I heard blind mountain climber Erik Weihenmayer give a speech to high school students several years ago. He had recently summited Mount Everest and was telling the students about it and what it takes to accomplish anything in life. I will never forget what he said: “The human mind loves comfort, familiarity, and certainty. But you will summit nothing in your life if you do not subject yourself to discomfort, unfamiliarity, and uncertainty.”

Disturbance that unsettles our certainty, our complacency in the status quo, is a good thing. My favorite writing on this subject is by Margaret Wheatley in a piece titled “Disturb Me, Please!”

One way or another, disturbance will move us away from the way we do things now. If disturbance is self-induced, as Weihenmayer and Wheatley implore, we open ourselves to exciting new worlds of possibility and still have time to maneuver to create the future we want.

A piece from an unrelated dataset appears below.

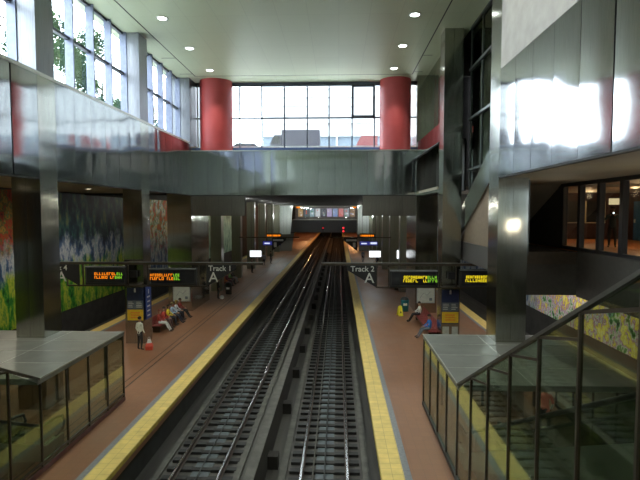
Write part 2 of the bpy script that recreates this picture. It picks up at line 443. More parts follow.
# ------------------------------------------------------------------ steel cladding bands
def band(side, y0, y1, z0, z1, n=None, mat='steel', nv=1):
    n = n or max(1, round((y1-y0)/1.43))
    b = MB()
    if side == 'left':
        b.box(XL-.16, XL-.06, y0, y1, z0, z1, 1)
        b.pillow((XL, y0, z0), (0, 1, 0), (0, 0, 1), y1-y0, z1-z0, n, nv, .009, .016, res=12, skew={n-2: -.030, n-3: -.03} if y0 < 0 else {})
        b.box(XL-.85, XL-.16, y0, y1, z1-.25, z1-.02, 1)
        b.box(XL-.16, XL+.01, y0, y1, z0-.05, z0, 1)
    else:
        b.box(XR+.06, XR+.16, y0, y1, z0, z1, 1)
        b.pillow((XR, y1, z0), (0, -1, 0), (0, 0, 1), y1-y0, z1-z0, n, nv, .008, .016, res=12, skew={5: .022, 6: .022} if y0 < 0 else {})
        b.box(XR-.01, XR+.16, y0, y1, z0-.05, z0, 1)
    return struct('wall_'+side, b, [mat, 'seam'])
band('left', -8, COLS[0], ZB0, ZB1)
band('left', COLS[0]+CD, COLS[1], ZB0, ZB1)
band('left', COLS[1]+CD, YE, ZB0, ZB1)
band('right', -8, COLS[0], ZB0, ZB1)
band('right', COLS[1]+CD, YE, 11.1, ZB1, None)
b = MB(); b.box(XR+.75, XR+.9, COLS[1]+CD, YE, ZB1, ZC, 1); b.pillow((XR+.7, COLS[1]+CD, ZB1), (0, 1, 0), (0, 0, 1), YE-COLS[1]-CD, ZC-ZB1, 6, 2, .014)
struct('wall_right', b, [steel('olive_wall_steel', (.30, .32, .25), .16), 'seam'])
struct('wall_right', B(XR+.0, XR+.12, -8, COLS[0], ZB1+.01, ZC), 'concrete')
trim(B(XL-.12, XL+.02, -8, YE, ZB1, ZB1+.12), 'pale_trim')
# end wall band across the tracks
b = MB(); b.box(XL, XR, YE+.02, YE+.3, ZB0, 11.60, 1); b.pillow((XL, YE, ZB0), (1, 0, 0), (0, 0, 1), XR-XL, 11.60-ZB0, 14, 1, .006, res=12)
b.box(XL, XR, YE-.01, YE+.3, ZB0-.06, ZB0, 1)
struct('wall_end', b, ['steel', 'seam'])
trim(B(XL, XR, YE-.03, YE+1.9, 11.60, 11.66), 'pale_trim')

# columns (steel clad, full height)
def column(x0, x1, y0, y1, z1, label, mat='steel_low', amp=.0018, two=True, z0=0):
    b = MB(); b.box(x0+.02, x1-.02, y0+.02, y1-.02, z0, z1, 1)
    hs = max(1, round((z1-z0)/4.1)); w = x1-x0; d = y1-y0
    nw = max(1, round(w/.46)) if two else 1; nd = max(1, round(d/1.05))
    zones = [(z0, z1, 0)] if z1 < ZB1 else [(z0, ZB1, 0), (ZB1, z1, 2)]
    for za, zb_, mi in zones:
        hs = max(1, round((zb_-za)/4.1))
        b.pillow((x0, y0, za), (1, 0, 0), (0, 0, 1), w, zb_-za, nw, hs, amp, .006, mi)
        b.pillow((x1, y0, za), (0, 1, 0), (0, 0, 1), d, zb_-za, nd, hs, amp, .006, mi)
        b.pillow((x1, y1, za), (-1, 0, 0), (0, 0, 1), w, zb_-za, nw, hs, amp, .006, mi)
        b.pillow((x0, y1, za), (0, -1, 0), (0, 0, 1), d, zb_-za, nd, hs, amp, .006, mi)
    return tag(b.build('steel_clad_column', [mat, 'seam', 'steel_satin' if x0 < CX else 'steel_low']), label, 'column')
column(XL-1.05, XL, COLS[0], COLS[0]+CD, ZC, 'nearest tall steel-clad column on the left, rising through the left glass enclosure roof')
column(XL-1.05, XL, COLS[1], COLS[1]+CD, ZC, 'second tall steel-clad column on the left, behind the standing person in white')
column(XR, XR+CW+.05, COLS[0], COLS[0]+CD, ZC, 'nearest tall steel-clad column on the right, rising through the right glass enclosure roof')
column(XR, XR+CW, COLS[1], COLS[1]+CD, ZC, 'second tall steel-clad column on the right, with the blue and yellow map sign')
column(XL-1.75, XL+.02, YE-.2, YE+4.6, ZC, 'wide steel-clad pier at the left corner of the end wall')
column(XR-.02, XR+1.5, YE-.2, YE+4.6, ZC, 'wide steel-clad pier at the right corner of the end wall')

# ------------------------------------------------------------------ windows
wn = 1
def side_window(side, y0, y1, z0, z1, xg, step=1.8, panemat='pane', fd=.34):
    global wn
    w = D.objects.new('window_%d' % wn, None); COL.objects.link(w); w['kind'] = 'structure'; wn += 1
    s = 1 if side == 'left' else -1      # inward direction
    f = MB(); zt = 14.55
    f.box(*sorted((xg, xg+s*.16)), y0, y1, z0-.02, z0+.10); f.box(*sorted((xg, xg+s*.16)), y0, y1, z1-.12, z1)
    f.box(*sorted((xg, xg+s*.20)), y0, y1, zt, zt+.12)
    if side == 'right': f.box(*sorted((xg, xg+s*.20)), y0, y1, 12.0, 12.12); f.box(*sorted((xg, xg+s*.20)), y0, y1, 9.4, 9.5)
    f.build('window_frame', 'dark_frame' if side == 'left' else 'dark_fin', w)
    k = y0+.02
    n = round((y1-y0)/step)
    for i in range(n+1):
        yy = y0 + (y1-y0)*i/n
        MB().box(*sorted((xg-.02*s, xg+s*fd)), yy-.05, yy+.05, z0, z1).build('mullion', 'fin' if side == 'left' else 'dark_fin', w)
    for i in range(n):
        a = y0+(y1-y0)*i/n; c = y0+(y1-y0)*(i+1)/n
        MB().box(*sorted((xg+s*.04, xg+s*.05)), a+.05, c-.05, z0, z1).build('pane', panemat, w)
    return w
side_window('left', -8, COLS[0], ZB1, ZC, -11.65)
side_window('left', COLS[0]+.2, COLS[1], ZB1, ZC, -11.65)
side_window('left', COLS[1]+.2, YE-.2, ZB1, ZC, -11.65)
side_window('right', COLS[0]+CD, COLS[1], 5.66, ZC, 6.98, 2.0, 'pane_dark', .10)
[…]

But the time for us to boldly change and innovate is now. We are already experiencing unprecedented economic, environmental, social, political, and public health upheavals on a global scale because we cling to ways that do so much damage to people and all life on Earth. Keep this up, and by the time disturbances get so nightmarish we can’t stand them, it will be too late.

It’s up to us. As W. Edwards Deming put it, “It is not necessary to change. Survival is not mandatory.”